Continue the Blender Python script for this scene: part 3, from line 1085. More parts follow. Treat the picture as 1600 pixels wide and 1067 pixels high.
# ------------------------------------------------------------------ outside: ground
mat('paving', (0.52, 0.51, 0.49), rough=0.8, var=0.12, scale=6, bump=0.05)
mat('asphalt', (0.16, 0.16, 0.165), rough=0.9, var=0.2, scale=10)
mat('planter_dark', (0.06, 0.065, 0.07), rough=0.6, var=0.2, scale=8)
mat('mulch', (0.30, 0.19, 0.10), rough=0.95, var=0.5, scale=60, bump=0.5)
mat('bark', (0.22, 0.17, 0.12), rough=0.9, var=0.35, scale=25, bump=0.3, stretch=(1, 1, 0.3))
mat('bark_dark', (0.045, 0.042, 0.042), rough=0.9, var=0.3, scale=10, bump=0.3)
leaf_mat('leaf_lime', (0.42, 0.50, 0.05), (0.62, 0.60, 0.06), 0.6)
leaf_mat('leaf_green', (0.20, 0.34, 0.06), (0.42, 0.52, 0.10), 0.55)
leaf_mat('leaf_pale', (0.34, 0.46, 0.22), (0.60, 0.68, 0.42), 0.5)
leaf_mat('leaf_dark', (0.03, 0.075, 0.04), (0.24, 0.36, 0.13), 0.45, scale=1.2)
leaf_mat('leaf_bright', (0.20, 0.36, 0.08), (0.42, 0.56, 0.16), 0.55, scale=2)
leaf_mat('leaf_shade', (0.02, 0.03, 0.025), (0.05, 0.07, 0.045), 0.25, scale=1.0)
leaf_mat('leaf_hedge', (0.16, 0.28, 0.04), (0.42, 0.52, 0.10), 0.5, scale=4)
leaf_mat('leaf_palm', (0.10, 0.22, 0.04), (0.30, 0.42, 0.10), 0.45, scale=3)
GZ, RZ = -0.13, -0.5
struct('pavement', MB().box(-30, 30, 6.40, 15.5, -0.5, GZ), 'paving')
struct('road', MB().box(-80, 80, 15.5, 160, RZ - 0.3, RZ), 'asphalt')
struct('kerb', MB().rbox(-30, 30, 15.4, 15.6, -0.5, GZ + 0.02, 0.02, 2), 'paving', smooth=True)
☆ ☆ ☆
-- Exercise goal --
Begin with the first line of the data above and, please, print each line exactly until you have printed the line containing "0.16), 0.55, scale=2)"; print nothing else.

-- The reply --
Continue the Blender Python script for this scene: part 3, from line 1085. More parts follow. Treat the picture as 1600 pixels wide and 1067 pixels high.
# ------------------------------------------------------------------ outside: ground
mat('paving', (0.52, 0.51, 0.49), rough=0.8, var=0.12, scale=6, bump=0.05)
mat('asphalt', (0.16, 0.16, 0.165), rough=0.9, var=0.2, scale=10)
mat('planter_dark', (0.06, 0.065, 0.07), rough=0.6, var=0.2, scale=8)
mat('mulch', (0.30, 0.19, 0.10), rough=0.95, var=0.5, scale=60, bump=0.5)
mat('bark', (0.22, 0.17, 0.12), rough=0.9, var=0.35, scale=25, bump=0.3, stretch=(1, 1, 0.3))
mat('bark_dark', (0.045, 0.042, 0.042), rough=0.9, var=0.3, scale=10, bump=0.3)
leaf_mat('leaf_lime', (0.42, 0.50, 0.05), (0.62, 0.60, 0.06), 0.6)
leaf_mat('leaf_green', (0.20, 0.34, 0.06), (0.42, 0.52, 0.10), 0.55)
leaf_mat('leaf_pale', (0.34, 0.46, 0.22), (0.60, 0.68, 0.42), 0.5)
leaf_mat('leaf_dark', (0.03, 0.075, 0.04), (0.24, 0.36, 0.13), 0.45, scale=1.2)
leaf_mat('leaf_bright', (0.20, 0.36, 0.08), (0.42, 0.56, 0.16), 0.55, scale=2)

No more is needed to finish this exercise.